═══ Supplied data
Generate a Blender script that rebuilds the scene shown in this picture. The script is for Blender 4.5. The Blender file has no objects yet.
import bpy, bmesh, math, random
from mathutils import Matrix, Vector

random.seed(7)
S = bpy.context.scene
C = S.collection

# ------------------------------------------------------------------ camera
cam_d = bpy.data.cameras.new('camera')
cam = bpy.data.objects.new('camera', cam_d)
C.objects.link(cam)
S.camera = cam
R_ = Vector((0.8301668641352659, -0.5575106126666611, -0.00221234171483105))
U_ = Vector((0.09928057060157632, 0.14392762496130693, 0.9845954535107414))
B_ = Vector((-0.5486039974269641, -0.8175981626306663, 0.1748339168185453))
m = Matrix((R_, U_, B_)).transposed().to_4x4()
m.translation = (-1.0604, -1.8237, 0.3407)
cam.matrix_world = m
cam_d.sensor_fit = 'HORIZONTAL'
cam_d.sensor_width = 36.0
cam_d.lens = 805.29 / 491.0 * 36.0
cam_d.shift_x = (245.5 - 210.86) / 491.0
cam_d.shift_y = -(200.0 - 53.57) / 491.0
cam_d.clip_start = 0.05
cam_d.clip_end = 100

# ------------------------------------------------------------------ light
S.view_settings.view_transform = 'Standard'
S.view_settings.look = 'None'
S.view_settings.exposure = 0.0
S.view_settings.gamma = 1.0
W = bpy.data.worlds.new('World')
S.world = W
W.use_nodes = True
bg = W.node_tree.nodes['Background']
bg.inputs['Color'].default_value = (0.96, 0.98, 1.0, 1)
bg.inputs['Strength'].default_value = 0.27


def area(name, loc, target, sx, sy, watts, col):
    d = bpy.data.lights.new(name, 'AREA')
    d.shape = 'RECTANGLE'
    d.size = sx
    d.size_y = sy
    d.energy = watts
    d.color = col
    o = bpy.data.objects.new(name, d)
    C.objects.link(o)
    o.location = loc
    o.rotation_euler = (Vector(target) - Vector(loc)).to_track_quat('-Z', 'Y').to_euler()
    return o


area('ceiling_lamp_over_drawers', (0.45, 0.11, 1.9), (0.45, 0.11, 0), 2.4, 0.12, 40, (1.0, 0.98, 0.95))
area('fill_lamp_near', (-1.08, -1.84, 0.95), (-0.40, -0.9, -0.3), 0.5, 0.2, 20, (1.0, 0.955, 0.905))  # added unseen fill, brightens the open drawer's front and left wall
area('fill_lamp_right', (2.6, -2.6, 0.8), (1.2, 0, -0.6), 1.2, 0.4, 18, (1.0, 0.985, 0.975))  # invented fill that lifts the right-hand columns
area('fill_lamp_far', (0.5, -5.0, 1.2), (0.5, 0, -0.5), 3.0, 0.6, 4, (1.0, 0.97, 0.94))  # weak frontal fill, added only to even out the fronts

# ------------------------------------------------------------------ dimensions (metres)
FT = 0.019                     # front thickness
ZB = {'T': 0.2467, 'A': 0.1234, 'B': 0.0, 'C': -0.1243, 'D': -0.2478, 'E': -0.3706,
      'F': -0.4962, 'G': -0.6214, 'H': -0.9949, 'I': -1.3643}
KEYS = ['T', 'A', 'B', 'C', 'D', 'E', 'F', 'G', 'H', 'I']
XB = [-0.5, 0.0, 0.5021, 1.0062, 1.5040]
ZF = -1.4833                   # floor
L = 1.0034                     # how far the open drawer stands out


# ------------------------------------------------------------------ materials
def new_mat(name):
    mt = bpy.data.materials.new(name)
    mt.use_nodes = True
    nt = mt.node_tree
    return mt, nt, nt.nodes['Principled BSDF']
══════
**What is asked:** From the top of the listing above, restate each line word for word up to and including the line with "C = S.collection"; add nothing else.

**The solution:**
Generate a Blender script that rebuilds the scene shown in this picture. The script is for Blender 4.5. The Blender file has no objects yet.
import bpy, bmesh, math, random
from mathutils import Matrix, Vector

random.seed(7)
S = bpy.context.scene
C = S.collection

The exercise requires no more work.